<<<<

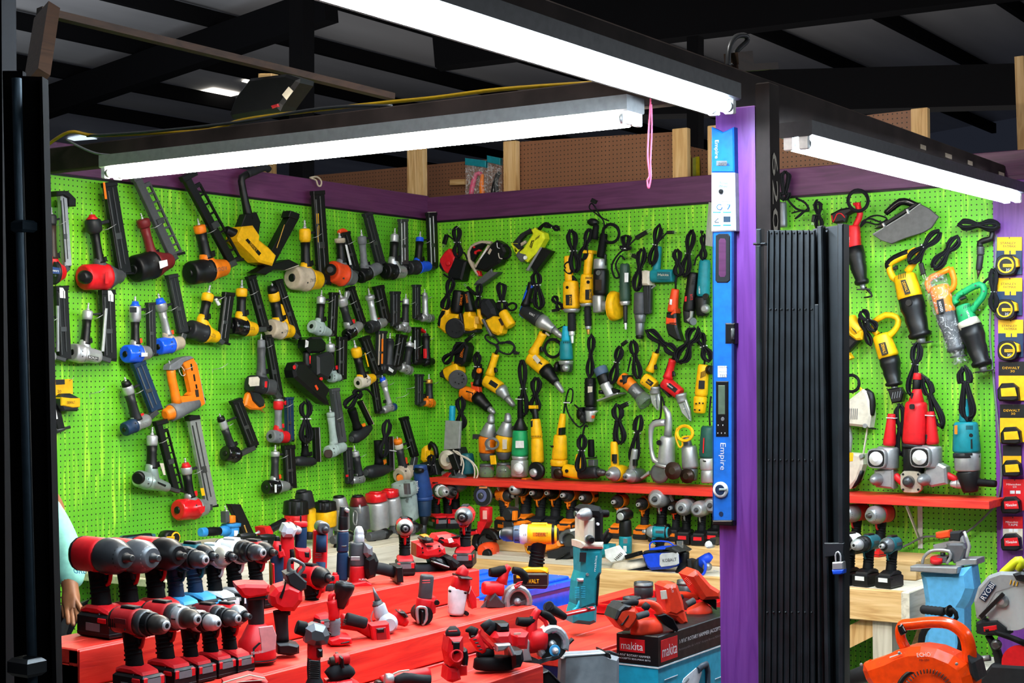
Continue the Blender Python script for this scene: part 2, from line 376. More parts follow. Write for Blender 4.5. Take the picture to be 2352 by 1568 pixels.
# ---- benches
BZ,BF=.665,6.74
t=thing('display_bench','pine two-tier bench along the back wall under the red shelf','bench',((XL-2.35)/2,7.1,0))
for i in range(4):
 y0=BF+.03+i*.175;obj('top_board',bx(XL+.02,-2.36,y0,y0+.171,BZ-.038,BZ,.003),'pale_x',t)
obj('front_board',bx(XL+.6,-2.36,BF,BF+.038,BZ-.14,BZ+.002,.004),'pine_x',t)
obj('end_board',bx(-2.36,-2.322,BF,YB-.03,BZ-.14,BZ+.001,.004),'pale_y',t)
for x in(-2.46,-3.7,-4.9):obj('leg',bx(x-.045,x+.045,BF+.03,BF+.12,0,BZ-.04,.003),'pale_z',t)
obj('brace',M().bar((-2.5,BF+.06,BZ-.16),(-3.3,BF+.06,.05),.09,.038,up=Y3),'pine_z',t)
obj('brace',M().bar((-2.42,BF+.1,.12),(-2.42,YB-.1,BZ-.15),.09,.038,up=X3),'pine_z',t)
BZ2,BF2=.755,7.12
obj('upper_tier',bx(XL+.5,-3.02,BF2,YB-.02,BZ,BZ2,.004),'pine_x',t)
obj('upper_tier',bx(-2.95,-2.42,BF2,YB-.02,BZ,BZ2,.004),'pine_x',t)
LBX=-4.93
t=thing('side_bench','pale wooden bench along the left wall behind the red stand','bench',((XL+LBX)/2,5.7,0))
for i in range(3):
 x0=XL+.02+i*.195;obj('top_board',bx(x0,x0+.191,4.75,BF,.74,.775,.003),'pale_y',t)
obj('front_board',bx(LBX,LBX+.035,4.75,BF,.62,.772,.003),'pale_y',t)
for y in(4.85,6.5):obj('leg',bx(LBX-.09,LBX,y,y+.09,0,.74,.003),'pale_z',t)
SZ=1.045
t=thing('wall_shelf','long red painted shelf across the back wall','shelf',(-3.8,YB,SZ))
obj('board',bx(onY(985,1100,YB-.27).x,-2.10,YB-.27,YB-.002,SZ-.038,SZ,.003),'red_x',t)
for x0 in(1186,1576,2112):
 q=onY(x0,1150,YB-.01);bk=obj('bracket',bx(q.x-.012,q.x+.012,YB-.006,YB-.001,SZ-.27,SZ-.04),'white',t)
 obj('bracket_arm',M().bar((q.x,YB-.006,SZ-.235),(q.x,YB-.2,SZ-.045),.018,.006,up=X3),'white',bk)
 obj('bracket_top',bx(q.x-.012,q.x+.012,YB-.22,YB,SZ-.043,SZ-.039),'white',bk)
# red stepped stand
T3Z,T3X,T2Z,T2X,T1Z,T1X=1.04,-2.84,.945,-2.60,.845,-2.36
t=thing('stepped_stand','red painted three-step wooden display stand full of cordless tools','display stand',(-2.7,3.2,0))
TY0=onZ(170,1490,T3Z).y
def tier(z,xf,y0,y1,dep):
 n=max(1,round(dep/.12))
 for i in range(n):
  w=dep/n;obj('top_board',bx(xf-dep+i*w,xf-dep+(i+1)*w-.002,y0,y1,z-.036,z,.003),'red_y',t)
 zz=z;k=0
 while zz>.1 and k<(2 if z>.9 else 6):
  obj('face_board',bx(xf-.03,xf+.006+k*.0,y0,y1,max(zz-.09,0),zz-.002,.003),'red_y',t);zz-=.091;k+=1
e3=onZ(1117,1307,T3Z).y;e2=onZ(1210,1388,T2Z).y;e1=onZ(1232,1523,T1Z).y
tier(T3Z,T3X,TY0,e3,.18);tier(T2Z,T2X,TY0,e2,.235);tier(T1Z,T1X,TY0-.3,e1,.235)
for y in(TY0,e3-.09):
 for x in(T3X-.18,T3X-.1):obj('leg',bx(x,x+.085,y,y+.085,0,T3Z-.036,.003),'red_z',t)
obj('end_rail',bx(T3X-.18,T3X,TY0,TY0+.04,T3Z-.126,T3Z-.037,.003),'red_x',t)
for z,xf,dep,y0 in((T3Z,T3X,.18,TY0),(T2Z,T2X,.235,TY0),(T1Z,T1X,.235,TY0-.3)):obj('end_panel',bx(xf-dep+.002,xf-.032,y0+.001,y0+.022,max(z-.5,0),z-.037,.002),'red_z',t)
m_,N_,L_,b_=reg('clear_plastic');b_.inputs['Base Color'].default_value=(.85,.9,.9,1);b_.inputs['Transmission Weight'].default_value=.9;b_.inputs['Roughness'].default_value=.12;b_.inputs['IOR'].default_value=1.3
m_,N_,L_,b_=reg('clear_film');b_.inputs['Base Color'].default_value=(.95,.95,.95,1);b_.inputs['Roughness'].default_value=.08;b_.inputs['Alpha'].default_value=.22
tc_=N_.new('ShaderNodeTexCoord');nn_=noise(N_,L_,tc_.outputs['Object'],40,5,None,2);L_.new(ramp(N_,L_,nn_,[(.5,(.04,)*3),(.68,(.45,)*3)]),b_.inputs['Alpha'])
bp_=N_.new('ShaderNodeBump');bp_.inputs['Strength'].default_value=1;bp_.inputs['Distance'].default_value=.01;L_.new(nn_,bp_.inputs['Height']);L_.new(bp_.outputs[0],b_.inputs['Normal'])
PAL.update(kobalt2='1b6fd0',lcd='5a6b58',blue_card='1268c8',white_card='dfe4ea')
m_,N_,L_,b_=reg('clear_guard');b_.inputs['Base Color'].default_value=(.8,.85,.85,1);b_.inputs['Roughness'].default_value=.1;b_.inputs['Alpha'].default_value=.28
# ================================================================ kit: parts measured in crop pixels, built on a thing's own plane
CR=[0,0,1.0];PLN=['L',.07]
def crop(x,y,s):CR[:]=[x,y,s]
def plane(k,v):PLN[:]=[k,v]
def benchP(px,X=None,Z=1.0,Y=None):
 """the point of the line X (or Y) = const, height Z, that lies above the picture column px"""
 y=1350.0
 for _ in range(30):
  p=onX(px,y,X)if X is not None else onY(px,y,Y);y+=(p.z-Z)/pxm(p)
 return p
ANCH=[V((0,0,0))];NV=V((.77,-.638,0)).normalized();AV=V((-NV.y,NV.x,0))
def P(x,y,dz=0.0):
 x,y=CR[0]+x/CR[2],CR[1]+y/CR[2];k,v=PLN
 if k=='L':return onX(x,y,XL+v+dz)
 if k=='B':return onY(x,y,YB-v-dz)
 if k=='X':return onX(x,y,v+dz)
 if k=='Y':return onY(x,y,v-dz)
 if k=='A':d=ray(x,y);return CAM+d*(((ANCH[0]-CAM).dot(NV)+dz)/d.dot(NV))
def NRM():return NV.copy()if PLN[0]=='A' else X3.copy()if PLN[0]in 'LX' else-Y3
def ALONG():return Y3.copy()if PLN[0]in 'LX' else X3.copy()
def rr(p,r):return r/CR[2]*pxm(p)
def seglathe(p,q,prof,seg=14,ov=1.0,sq=2.0,sc=None):
 """prof [(t, r in crop px)] with t in 0..1 between the points p and q"""
 d=q-p;L=d.length;s=sc or pxm((p+q)/2)/CR[2]
 return M().lathe(p,d,[(t*L,max(r*s,.0004))for t,r in prof],seg,ov,NRM(),sq)
def mk(root,spec,tree):
 k,name,mt=spec[0],spec[1],spec[2];a=spec[3:]
 par=root
 if '>' in name:pn,name=name.split('>');par=tree[pn]
 if k=='l':
  x0,y0,x1,y1,prof=a[:5];o=a[5]if len(a)>5 else{}
  dz=o.get('dz',0);m=seglathe(P(x0,y0,dz),P(x1,y1,o.get('dz1',dz)),prof,o.get('seg',14),o.get('ov',1),o.get('sq',2))
 elif k=='t':
  pts=a[0];o=a[1]if len(a)>1 else{};dz=o.get('dz',0)
  q=[P(p[0],p[1],dz+(p[3]if len(p)>3 else 0))for p in pts]
  m=M().path(q,[rr(c,p[2])for c,p in zip(q,pts)],o.get('seg',12),o.get('sm',2),nrm=NRM(),ov=o.get('ov',1))
 elif k=='p':
  pts,th=a[0],a[1];o=a[2]if len(a)>2 else{}
  m=M().prism([P(x,y,o.get('dz',0))for x,y in pts],NRM(),th,o.get('bev',min(.004,th*.2)))
 elif k=='b':
  x0,y0,x1,y1,w,th=a[:6];o=a[6]if len(a)>6 else{}
  p,q=P(x0,y0,o.get('dz',0)),P(x1,y1,o.get('dz',0))
  ang=math.hypot(x1-x0,y1-y0);nx,ny=-(y1-y0)/ang*w/2,(x1-x0)/ang*w/2
  dz=o.get('dz',0);m=M().prism([P(x0+nx,y0+ny,dz),P(x1+nx,y1+ny,dz),P(x1-nx,y1-ny,dz),P(x0-nx,y0-ny,dz)],NRM(),th,o.get('bev',min(.003,th*.2)))
 elif k=='c':
  pts,r=a[0],a[1];o=a[2]if len(a)>2 else{}
  m=M().path([P(p[0],p[1],o.get('dz',0)+(p[2]if len(p)>2 else 0))for p in pts],r,o.get('seg',6),o.get('sm',4),closed=o.get('cl',False))
 elif k=='n':
  x,y,prof=a[:3];o=a[3]if len(a)>3 else{};p=P(x,y,o.get('dz',0));s=pxm(p)/CR[2]
  d=V(o['d']).normalized()if 'd' in o else NRM()
  m=M().lathe(p,d,[(q,r*s)for q,r in prof],o.get('seg',16),o.get('ov',1),None,o.get('sq',2))
 elif k=='x':
  x,y,h,w=a[:4];an=math.radians(a[4]if len(a)>4 else 0);dz=a[5]if len(a)>5 else .03
  p=P(x,y,dz);s=pxm(p)/CR[2];cs=1.0
  r=(P(x+math.cos(an)*10,y-math.sin(an)*10,dz)-p);u=(P(x-math.sin(an)*10,y-math.cos(an)*10,dz)-p)
  return text(root,name,p,r,u,h*u.length/10,mt,0,w*r.length/10)
 o=obj(name,m,mt,par);tree[name]=o;return o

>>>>

◆ What the exercise asks ◆
In the listing above, how many lines include the word "picture"? Answer with the number and nothing more.

◆ Task solution ◆
2